Home Finance & Economy How investors turn to equities market, FX amid OMO restriction-Analysts

How investors turn to equities market, FX amid OMO restriction-Analysts


Following the restriction on individuals from trading in the Open Market Operations (OMO), local investors now invest their funds in equities market of the Nigerian Stock Exchange (NSE) and foreign exchange market, analysts at EFG Hermes have said.

They expressed in a report that local non-banks like Pension Fund Administrators (PFAs), individuals, companies, Non-Bank Financial Intermediaries and state governments owned N7.5 trillion of the CBN bills as at September 2019 (before the CBN decision), which is equivalent to 42per cent of the total.

According to the Investment Bank, PFAs owned N2.3 trillion in CBN bills at the end of September, leaving N5.1 trillion in the hands of other local investors to be reinvested as these CBN bills mature.

The report stated that “Some of this money will go into equities, but mutual fund data for the fourth quarter of 2019 show a strong preference for fixed income in Naira and Dollar over equities.

“Money market funds alone saw inflows of N160 billion in the three months after the CBN decision on OMOs.

“We note that there were also significant flows into bond mutual funds, many of which are entirely or partly focused on fard currency paper-like Eurobonds.

“We think some locals that had been blocked from the primary OMO market from late October 2019 actually bought from foreigners in late 2019.”

The report also stated that the equity market benefited from the ban, as the market rallied strongly, with blue chips outperforming, and the all-share index up by 9.2per cent between November and January.

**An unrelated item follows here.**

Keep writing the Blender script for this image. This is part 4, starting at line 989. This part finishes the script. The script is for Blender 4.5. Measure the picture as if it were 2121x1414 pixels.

Analysts at EFG Hermes said that the equities rally might also have been driven by the seasonal hunt for yields by investors as blue chips usually won’t pay final dividends until March/April.

Chief Research Analyst, EFG Hermes, Simon Kitchen explained that the surge in the equities market at that time coincided with the seasonal rally in Nigerian stocks ahead of the dividend season, and it is expected that the market will continue to consolidate as dividends are paid in March-April this year.

“We have looked at the performance of high-yielding stocks in the run-up to final dividend distributions over the past 10 years.

“Expectedly, we see a sustained rally in the three months before dividends are paid, though with periods of profit-taking; more surprisingly, stocks continue to perform in the weeks after the ex-dividend date, perhaps as dividends are reinvested,” Kitchen said.